¿Quién
paga los platos rotos?
En los tiempos de
Uno que no es
supersticioso se inclina más por las explicaciones racionales; entre otros
motivos, porque así se pueden delimitar de forma más nítida las
responsabilidades. Si algo deja claro el incendio del Windsor es la falta de
razón que asiste a los apóstoles del neoliberalismo individualista, cuando con
el término de privado pretenden que cada uno disponga como le parezca de su
propiedad. En las sociedades desarrolladas no hay nada que pueda considerarse
en sentido estricto privado. Absolutamente todo, para bien o para mal, se
encuentra interrelacionado. No dudo de que a lo largo de estos años los dueños
del edificio habrán obtenido de él pingües beneficios,
por eso la pregunta que hay que plantearse es sobre quién recaen ahora los
costes.
Se supone que el
edificio estaría asegurado y que el seguro resarcirá a sus dueños, al menos
parcialmente, del valor del inmueble incendiado. La propiedad o el seguro
deberán hacer frente a la responsabilidad civil que se derive del siniestro,
entendida ésta como la obligación que todo ciudadano tiene de indemnizar por
los perjuicios que él o su propiedad inflijan a otros ciudadanos o a la
propiedad de éstos, aun cuando fuese de manera no intencionada y puramente
accidental. Y es aquí donde comienza el problema: ¿cuáles son los límites de la
responsabilidad civil?
Es bastante probable
que los propietarios de los edificios circundantes sean compensados por el
deterioro causado en los mismos.
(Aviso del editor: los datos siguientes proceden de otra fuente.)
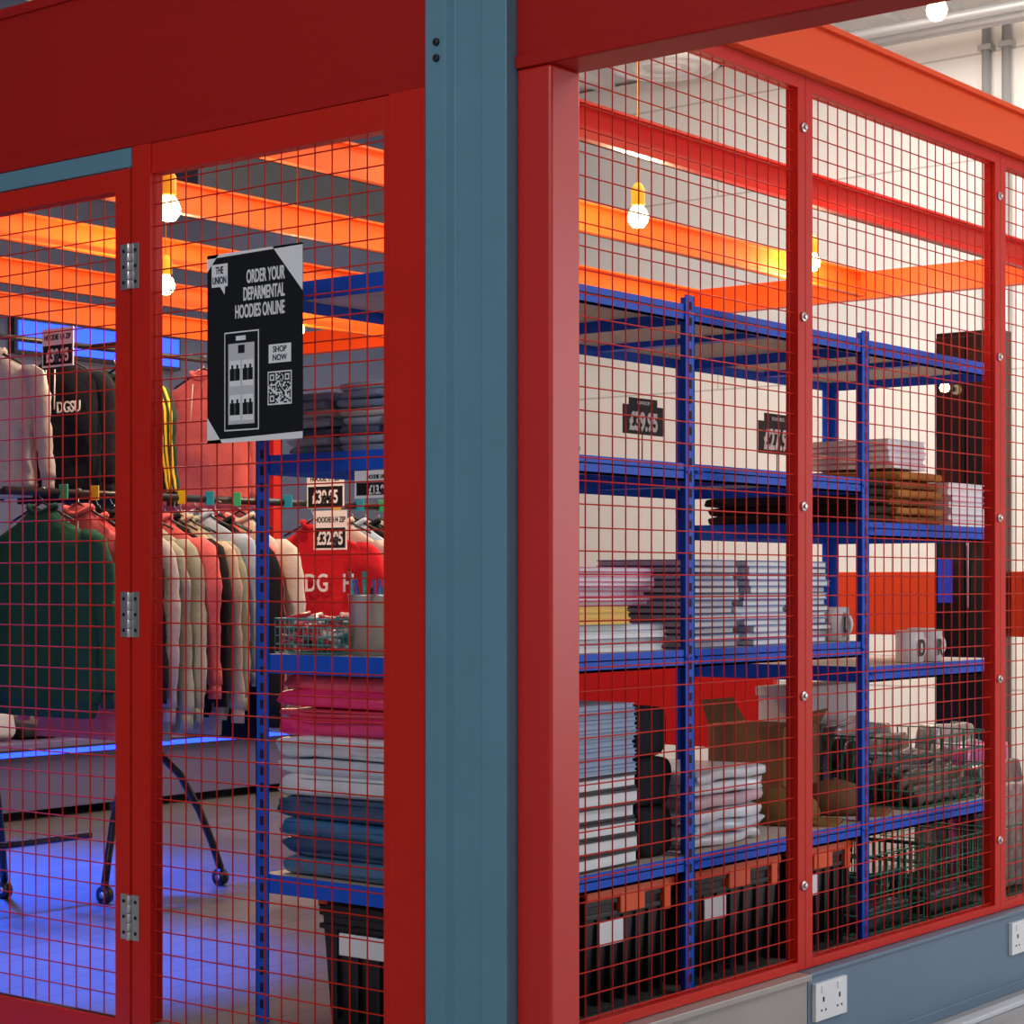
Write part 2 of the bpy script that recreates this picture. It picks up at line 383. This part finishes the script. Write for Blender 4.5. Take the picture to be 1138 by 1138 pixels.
def cap(x,y,z,c,ang):
    b=MB(); m=cloth('cap%g'%c[0],c)
    prof=[(.095,0),(.098,.03),(.090,.055),(.065,.078),(.03,.090),(.004,.092)]
    b.lathe((x,y,z),prof,m,20)
    rings=[]
    for t in range(6):
        r=.090+.070*t/5; wd=.75-.05*t
        top=[(x+r*math.cos(ang+a),y+r*math.sin(ang+a),z+.012-.006*t*abs(a)/.6+.004) for a in [(-wd+2*wd*k/8) for k in range(9)]]
        bot=[(p[0],p[1],p[2]-.005) for p in reversed(top)]
        rings.append(top+bot)
    b.loft(rings,m); b.lathe((x,y,z+.091),[(.008,-.002),(.009,.004),(.001,.007)],m,8)
    b.obj('baseball_cap')
cap(1.76,.32,.54,(.22,.13,.04),-1.2); cap(2.06,.33,.54,(.20,.10,.05),-1.2)
def mug(x,y,z,ltr,ang=-.3):
    b=MB(); b.lathe((x,y,z),[(.036,0),(.041,.004),(.041,.095),(.037,.095),(.036,.012),(.001,.012)],WHITE,28)
    pts=[(x+(.038+.030*math.sin(t))*math.cos(ang),y+(.038+.030*math.sin(t))*math.sin(ang),z+.048-.030*math.cos(t)) for t in [math.pi*k/8 for k in range(9)]]
    b.tube(pts,.0055,WHITE,8); o=b.obj('mug'); text(o,ltr,(x-.024,y-.0425,z+.022),.066,'-Y',blk,.8,off=.03)
mug(2.30,.215,.966,'D'); mug(2.42,.215,.966,'R'); mug(1.880,.23,1.038,'U',-1.9); mug(2.58,.32,.966,'S',.4)
def crate(x0,x1,y0,y1,z0,z1):
    b=MB(); t=.02
    prof0=[(x0+t,y0+t),(x1-t,y0+t),(x1-t,y1-t),(x0+t,y1-t)]; prof1=[(x0+.006,y0+.006),(x1-.006,y0+.006),(x1-.006,y1-.006),(x0+.006,y1-.006)]
    zt=z1-.035
    vs=[(x,y,z0) for x,y in prof0]+[(x,y,zt) for x,y in prof1]
    b.add(vs,[(3,2,1,0),(0,1,5,4),(1,2,6,5),(2,3,7,6),(3,0,4,7),(4,5,6,7)],BLKP)
    b.box(x0,x1,y0,y1,zt-.03,zt-.018,BLKP)
    b.box(x0,x1,y0,y1,zt,z1-.008,BLKP)
    b.box(x0+.03,x1-.03,y0+.03,y1-.03,z1-.008,z1,BLKP)
    n=6
    for i in range(n):
        x=x0+.05+(x1-x0-.1)*i/(n-1); b.box(x-.004,x+.004,y0+.002,y0+.03,z0+.02,zt-.03,BLKP)
        y=y0+.05+(y1-y0-.1)*i/(n-1); b.box(x0+.002,x0+.03,y-.004,y+.004,z0+.02,zt-.03,BLKP)
    ym=(y0+y1)/2; xm=(x0+x1)/2
    b.box(x0,x1,y0-.004,y0+.024,z1-.022,z1+.004,ORP); b.box(x0,x1,y1-.024,y1+.004,z1-.016,z1+.004,ORP)
    b.box(xm-.05,xm+.05,y0-.006,y0+.02,z1-.060,z1-.012,ORP)
    b.box(x1-.05,x1-.02,y0-.006,y0+.02,z1-.075,z1-.012,ORP)
    b.box(x0+.03,x0+.05,y0+.02,y1-.02,z1-.006,z1+.003,ORP); b.box(x1-.05,x1-.03,y0+.02,y1-.02,z1-.006,z1+.003,ORP)
    b.box(x0+.05,x0+.15,y0+.0005,y0+.006,z1-.13,z1-.075,PAPER)
    b.box(x0+.001,x0+.006,ym-.06,ym+.15,z1-.12,z1-.07,PAPER)
    b.obj('storage_crate',0.002)
crate(.22,.60,.20,.62,FZ+.001,.485); crate(.64,1.0,.18,.66,FZ+.001,.488); crate(1.09,1.50,.18,.66,FZ+.001,.488); crate(1.55,1.89,.18,.66,FZ+.001,.488)
def basket(x0,x1,y0,y1,z0,z1,m=GREENW,n=10,r=.0018):
    b=MB()
    for k in range(5):
        z=z0+.003+(z1-z0)*k/4; b.tube([(x0,y0,z),(x1,y0,z),(x1,y1,z),(x0,y1,z),(x0,y0,z)],.003 if k==4 else r,m,5)
    for i in range(n+1):
        x=x0+(x1-x0)*i/n; b.tube([(x,y0,z1),(x,y0,z0+.003),(x,y1,z0+.003),(x,y1,z1)],r,m,5)
        y=y0+(y1-y0)*i/n; b.tube([(x0,y,z1),(x0,y,z0+.003),(x1,y,z0+.003),(x1,y,z1)],r,m,5)
    return b
basket(2.24,2.74,.18,.56,.538,.74,r=.0028).obj('wire_basket'); basket(1.98,2.36,.20,.62,FZ,.42,r=.0028).obj('wire_basket'); basket(2.40,2.76,.20,.62,FZ,.42,r=.0028).obj('wire_basket'); basket(2.88,3.3,.2,.62,FZ,.42).obj('wire_basket')
clr=mat('clear_bagging',(.24,.23,.22),.10,bump=1.0,bscale=35,var=.8,vscale=35,coat=1); mgb=bag('mg',(.5,.05,.25)); brb=bag('brb',(.12,.08,.05)); dkb=bag('dkb',(.04,.04,.05))
b=MB()
mm=[dkb,brb,dkb,dkb,clr,brb,dkb,clr,clr]
for i in range(9):
    b.fold(2.27+.01*(i%3),2.70-.01*i,.195+i*.038,.235+i*.038,.545,.60+.022*i+.015*(i%2),mm[i],.030,i*1.9)
b.obj('bagged_clothes_pile')
b=MB()
for i in range(6): b.fold(2.9+.02*i,3.28,.24+i*.05,.30+i*.05,.21,.55+.04*(i%3)+.02*i,[clr,dkb,mgb,dkb,clr,clr][i],.025,i*2.9)
b.obj('bagged_clothes_pile')
for (x0,x1) in ((2.0,2.34),(2.42,2.74)):
    b=MB()
    for i in range(5): b.fold(x0+.02,x1-.02,.22+i*.075,.29+i*.075,.206,.27+.03*(i%2),[dkb,br2,dkb,navy,dkb][i],.015,i*2.3+x0)
    b.obj('folded_dark_clothes')
pc=[mat('pen%d'%i,c,.3) for i,c in enumerate([(.7,.05,.09),(.03,.3,.25),(.05,.1,.5),(.8,.8,.82),(.1,.4,.45),(.02,.02,.03)])]
b=basket(.205,.42,.565,.745,1.038,1.115,TEALW,12,.0016)
for i in range(100):
    x=random.uniform(.215,.40); y=random.uniform(.575,.735); z=random.uniform(1.05,1.118); a=random.uniform(-.6,.6)+ (1.57 if i%2 else 0)
    L=.035; p0=(max(.212,x-L*math.cos(a)),max(.572,min(.738,y-L*math.sin(a))),z); p1=(max(.212,min(.413,x+L*math.cos(a))),max(.572,min(.738,y+L*math.sin(a))),z+.012)
    b.tube([p0,p1],.006,pc[[0,3,1,3,3,0][i%6]],6)
b.obj('marker_basket')
b=MB(); b.lathe((.255,.50,1.038),[(.038,0),(.046,.13),(.048,.133),(.048,.137),(.043,.137),(.036,.01),(.001,.01)],ZINC,24)
for i in range(14):
    a=i*.45; b.tube([(.255+.02*math.cos(a),.50+.02*math.sin(a),1.06),(.255+.043*math.cos(a),.50+.043*math.sin(a),1.19+.018*(i%3))],.0035,pc[[4,2,1,5,2,4][i%6]],6)
b.obj('pen_bucket')

def price_card(x,y,z,txt,face='-Y',w=.13,h=.095,stand=0,head='HOODIE 1/4 ZIP'):
    b=MB()
    if face=='-Y':
        b.box(x-w/2,x+w/2,y,y+.002,z,z+h,BLACK); b.box(x-w*.35,x+w*.35,y,y+.002,z+h,z+h*1.25,BLACK)
        if stand: b.tube([(x,y+.004,z-stand),(x,y+.004,z+h*.5)],.002,BLKM,6); b.box(x-.03,x+.03,y-.015,y+.03,z-stand,z-stand+.004,BLKM)
        o=b.obj('price_card'); text(o,txt,(x,y-.0009,z+h*.16),h*.85,'-Y',PAPER,.74,align='CENTER',off=.04); text(o,head,(x,y-.0006,z+h*1.04),h*.16,'-Y',PAPER,.75,align='CENTER')
    else:
        b.box(x,x+.002,y-w/2,y+w/2,z,z+h,PAPER); b.box(x-.0006,x,y-w/2+.006,y+w/2-.006,z+.006,z+h*.56,BLACK)
        if stand: b.tube([(x+.004,y,z+h*.5),(x+.004,y,z+h+stand)],.002,BLKM,6)
        o=b.obj('price_card'); text(o,txt,(x-.0009,y,z+h*.14),h*.46,'-X',PAPER,.72,align='CENTER',off=.03); text(o,head,(x-.0006,y,z+h*.70),h*.2,'-X',BLACK,.75,align='CENTER')
price_card(1.508,.62,1.610,'£39.95',w=.195,h=.080,stand=.118,head='QUARTER ZIP')
price_card(2.345,.69,1.60,'£27.95',w=.23,h=.10,stand=.228,head='ROUNDNECK')
b=MB(); b.box(.60,.78,.30,.44,1.491,1.505,blk); b.box(.61,.79,.31,.45,1.505,1.515,PAPER); b.box(.60,.78,.30,.44,1.515,1.525,blk); b.obj('black_folder')
price_card(.160,.385,1.385,'£13.95','-X',w=.14,h=.060)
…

Quizás también empresas, tiendas y comercios
logren resarcirse del lucro cesante, al haber tenido que cerrar sus
establecimientos durante algunos días. Más difícil es que se les compense de
las molestias y de los deterioros en las cuentas de resultados que muchos de
ellos van a sufrir a lo largo de todo este año, plazo en el que se cifra la
demolición del Windsor. Pero lo que sin duda es seguro es que nadie asumirá el
coste, enorme coste, que la mayoría de los madrileños, empezando por los que
viven o trabajan en la zona, han padecido estos días y van a seguir padeciendo
aún durante muchos meses. ¿Quién asume el coste de los atascos, el tiempo
perdido, las calles cortadas, la carencia de metro o de trenes de cercanías?
¿Cuántos ciudadanos han visto y continuarán viendo durante largo tiempo
distorsionada su vida cotidiana por algo en lo que no han tenido arte ni parte?
Desde luego, ninguno de ellos ha participado en los beneficios generados por
este rascacielos o por cualquier otro parecido.
Para designar todos
estos efectos negativos sobre la sociedad y que no asumen los dueños de los
bienes o de las explotaciones, los economistas empleamos el término siempre
aséptico de deseconomías externas. El pensamiento
único del neoliberalismo económico coloca al mercado y a la rentabilidad como
jueces supremos, pero un análisis en profundidad tal vez nos descubriese que
muchas de aquellas actividades o bienes que consideramos rentables sólo lo son
porque no les imputamos la totalidad de los costes sociales que comportan y,
viceversa, actividades que tildamos de no rentables lo serían si tuviésemos en
cuenta los beneficios sociales que acarrean.